Superior human capital: a firm recruits, selects, develops and retains people with KSAs that
are superior to its rivals.
Superior social capital: a firm combines people’s KSAs across individuals, teams,
departments, divisions in collaborative activities in ways superior to its rivals.
HRA = f (human resource advantage, social capital advantage)
When does a firm have a HRA over its rival firms?
When a firm’s HC and SC are strategically valuable, scarce and difficult to imitate, substitute
and transfer to other firms.
How does HRA enable firms to build SCA?
Superior HC x superior SC enables the firm to develop core capabilities (CC). Core capabilities
are bundles of organizational skills and technology.
Do you know some examples of core capabilities that underpin SCAs of companies?
CCs: exeptional customer understanding (Apple), customer service (CoolBlue), innovation
expertise (Tesla), marketing communication (Nike).
There are 3 SHRM problems in building SCA from HRA
1. Employee isolation VS mobility
2. Employee investment dilemma
3. Portability of performance paradox
Problem 1: Employee isolation VS mobility
Most companies struggle to retain their top talents. Why is that a problem?

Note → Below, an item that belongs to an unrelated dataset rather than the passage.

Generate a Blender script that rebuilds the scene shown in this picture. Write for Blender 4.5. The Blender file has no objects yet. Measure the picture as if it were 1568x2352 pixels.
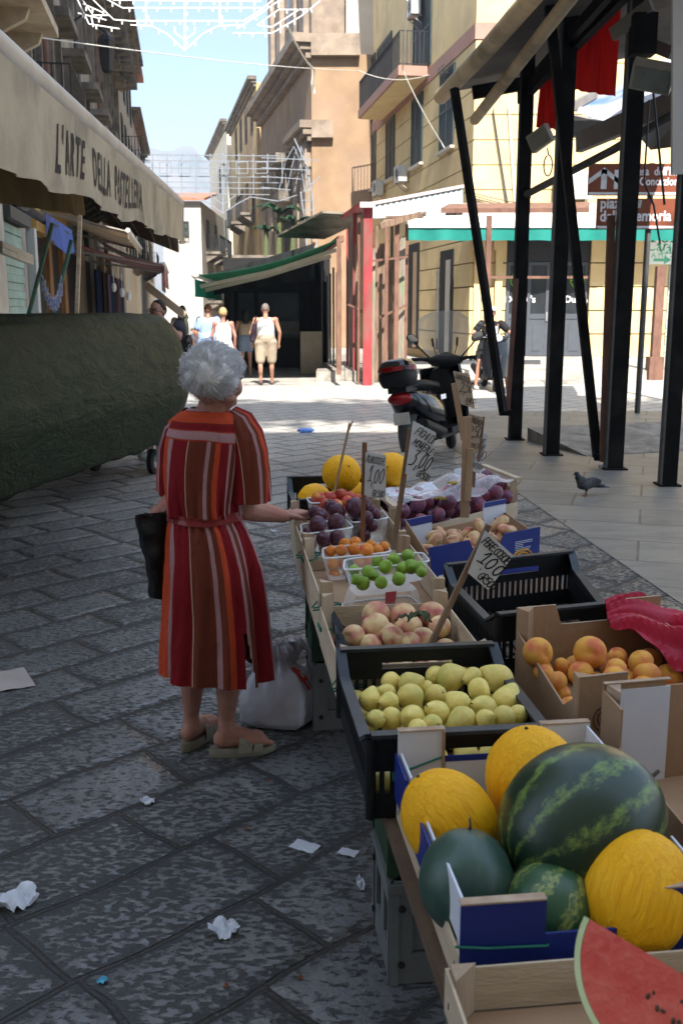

Top talents are critical
for the development of HRA, CCs and SCA. Thus, workers’ HC and SC are a critical source of SCA.
Campbell et al. (2012) theorized how, why and when employees’ human capital can/cannot be
isolated in the firm and serve as a source of SCA. They:
Distinguish the HC of a worker in firm-specific human capital (FSHC) and general human
capital (GHC)
Challenge the assumption in strategy literature that FSHC always isolates workers in their
firm and serves as a source of SCA.
Identify 3 boundary conditions that regulate the extent to which workers FSHC cannot be
isolated in the firm and serve as a source of SCA.
The human capital theory (Becker, 1964) differentiates general human capital (GHC) and firm-specific
human capital (FSHC).
GHC:
KSAs that are broadly applicable inside and outside the employer firm, thus values by all
firms in the labor market.
Formal education provides GHC in the form of generic knowledge (HRM, economics,
accounting) and skills (conceptual, analytical, research, social skills).